──────── Recorded data ────────
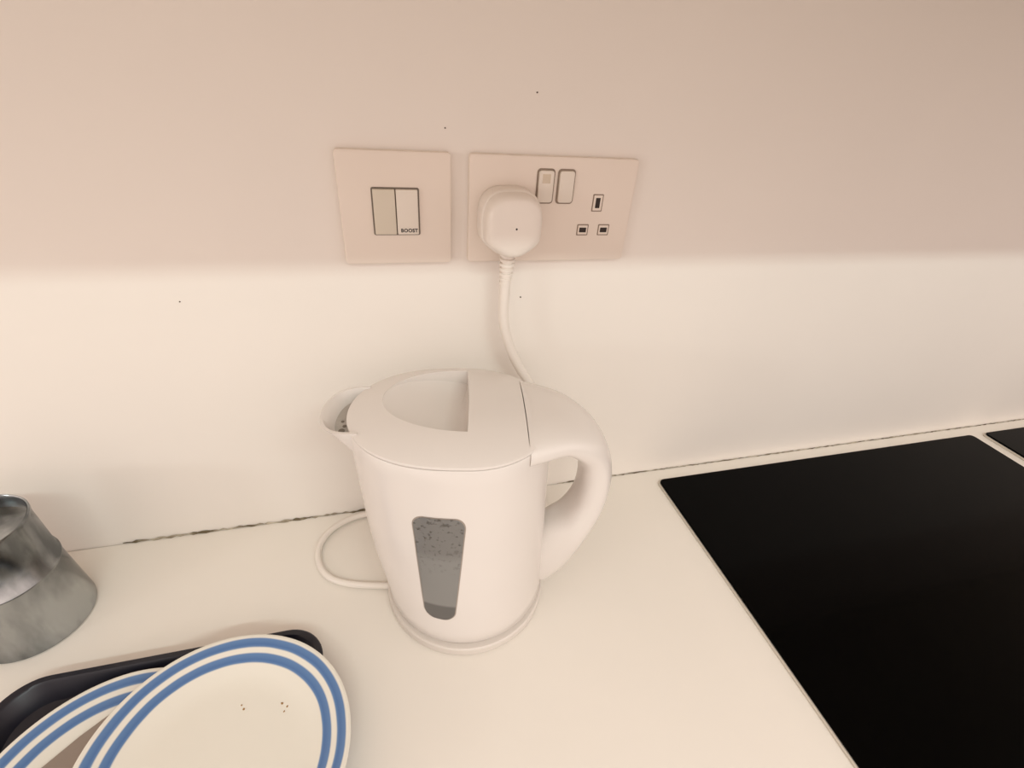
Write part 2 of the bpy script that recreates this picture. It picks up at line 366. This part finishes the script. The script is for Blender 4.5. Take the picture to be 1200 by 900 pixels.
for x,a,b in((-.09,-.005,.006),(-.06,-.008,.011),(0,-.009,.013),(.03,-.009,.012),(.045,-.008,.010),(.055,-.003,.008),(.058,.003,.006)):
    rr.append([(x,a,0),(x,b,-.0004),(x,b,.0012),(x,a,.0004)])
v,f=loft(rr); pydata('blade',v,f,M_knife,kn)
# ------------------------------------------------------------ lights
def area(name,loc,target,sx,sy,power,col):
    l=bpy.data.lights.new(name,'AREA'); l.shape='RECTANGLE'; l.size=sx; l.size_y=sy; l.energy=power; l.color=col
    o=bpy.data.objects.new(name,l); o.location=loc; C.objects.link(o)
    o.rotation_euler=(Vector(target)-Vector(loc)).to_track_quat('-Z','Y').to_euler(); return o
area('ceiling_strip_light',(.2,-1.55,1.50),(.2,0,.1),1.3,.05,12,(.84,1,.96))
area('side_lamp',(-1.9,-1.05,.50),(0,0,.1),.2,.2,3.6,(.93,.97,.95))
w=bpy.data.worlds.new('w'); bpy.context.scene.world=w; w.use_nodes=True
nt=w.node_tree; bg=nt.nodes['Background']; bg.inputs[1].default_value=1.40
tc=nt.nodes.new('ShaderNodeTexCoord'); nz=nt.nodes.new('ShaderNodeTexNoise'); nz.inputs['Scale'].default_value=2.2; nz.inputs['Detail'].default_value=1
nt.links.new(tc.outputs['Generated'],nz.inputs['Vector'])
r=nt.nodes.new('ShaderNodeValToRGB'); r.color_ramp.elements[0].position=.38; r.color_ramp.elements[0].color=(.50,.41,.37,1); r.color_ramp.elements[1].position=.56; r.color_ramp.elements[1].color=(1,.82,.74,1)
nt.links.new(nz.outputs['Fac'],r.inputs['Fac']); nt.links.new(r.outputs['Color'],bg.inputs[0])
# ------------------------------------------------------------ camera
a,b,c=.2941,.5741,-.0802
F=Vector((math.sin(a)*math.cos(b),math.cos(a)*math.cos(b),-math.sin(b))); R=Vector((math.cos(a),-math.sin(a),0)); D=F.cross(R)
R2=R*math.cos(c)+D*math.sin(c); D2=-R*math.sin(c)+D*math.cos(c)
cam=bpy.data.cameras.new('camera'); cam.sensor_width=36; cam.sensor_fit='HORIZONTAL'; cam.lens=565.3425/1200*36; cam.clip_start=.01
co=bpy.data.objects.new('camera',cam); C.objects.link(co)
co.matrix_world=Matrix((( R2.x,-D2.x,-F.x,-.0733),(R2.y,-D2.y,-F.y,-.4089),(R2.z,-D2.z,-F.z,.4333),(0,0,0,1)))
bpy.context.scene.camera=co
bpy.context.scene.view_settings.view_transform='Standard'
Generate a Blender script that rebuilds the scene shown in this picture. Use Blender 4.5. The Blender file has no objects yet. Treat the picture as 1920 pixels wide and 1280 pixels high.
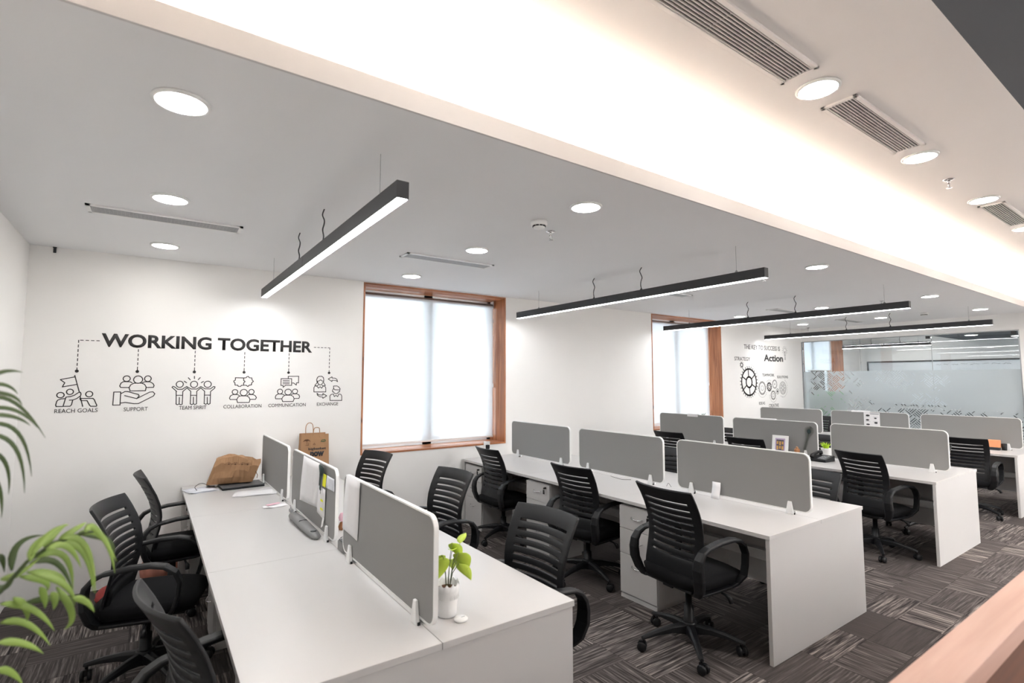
────────
Exercise requirements ▸
The records above must be printed exactly; the pictures stay out.

Full response ▸
Write part 2 of the bpy script that recreates this picture. It picks up at line 366. This part finishes the script. The script is for Blender 4.5. Take the picture to be 1200 by 900 pixels.
for x,a,b in((-.09,-.005,.006),(-.06,-.008,.011),(0,-.009,.013),(.03,-.009,.012),(.045,-.008,.010),(.055,-.003,.008),(.058,.003,.006)):
    rr.append([(x,a,0),(x,b,-.0004),(x,b,.0012),(x,a,.0004)])
v,f=loft(rr); pydata('blade',v,f,M_knife,kn)
# ------------------------------------------------------------ lights
def area(name,loc,target,sx,sy,power,col):
    l=bpy.data.lights.new(name,'AREA'); l.shape='RECTANGLE'; l.size=sx; l.size_y=sy; l.energy=power; l.color=col
    o=bpy.data.objects.new(name,l); o.location=loc; C.objects.link(o)
    o.rotation_euler=(Vector(target)-Vector(loc)).to_track_quat('-Z','Y').to_euler(); return o
area('ceiling_strip_light',(.2,-1.55,1.50),(.2,0,.1),1.3,.05,12,(.84,1,.96))
area('side_lamp',(-1.9,-1.05,.50),(0,0,.1),.2,.2,3.6,(.93,.97,.95))
w=bpy.data.worlds.new('w'); bpy.context.scene.world=w; w.use_nodes=True
nt=w.node_tree; bg=nt.nodes['Background']; bg.inputs[1].default_value=1.40
tc=nt.nodes.new('ShaderNodeTexCoord'); nz=nt.nodes.new('ShaderNodeTexNoise'); nz.inputs['Scale'].default_value=2.2; nz.inputs['Detail'].default_value=1
nt.links.new(tc.outputs['Generated'],nz.inputs['Vector'])
r=nt.nodes.new('ShaderNodeValToRGB'); r.color_ramp.elements[0].position=.38; r.color_ramp.elements[0].color=(.50,.41,.37,1); r.color_ramp.elements[1].position=.56; r.color_ramp.elements[1].color=(1,.82,.74,1)
nt.links.new(nz.outputs['Fac'],r.inputs['Fac']); nt.links.new(r.outputs['Color'],bg.inputs[0])
# ------------------------------------------------------------ camera
a,b,c=.2941,.5741,-.0802
F=Vector((math.sin(a)*math.cos(b),math.cos(a)*math.cos(b),-math.sin(b))); R=Vector((math.cos(a),-math.sin(a),0)); D=F.cross(R)
R2=R*math.cos(c)+D*math.sin(c); D2=-R*math.sin(c)+D*math.cos(c)
cam=bpy.data.cameras.new('camera'); cam.sensor_width=36; cam.sensor_fit='HORIZONTAL'; cam.lens=565.3425/1200*36; cam.clip_start=.01
co=bpy.data.objects.new('camera',cam); C.objects.link(co)
co.matrix_world=Matrix((( R2.x,-D2.x,-F.x,-.0733),(R2.y,-D2.y,-F.y,-.4089),(R2.z,-D2.z,-F.z,.4333),(0,0,0,1)))
bpy.context.scene.camera=co
bpy.context.scene.view_settings.view_transform='Standard'
Generate a Blender script that rebuilds the scene shown in this picture. Use Blender 4.5. The Blender file has no objects yet. Treat the picture as 1920 pixels wide and 1280 pixels high.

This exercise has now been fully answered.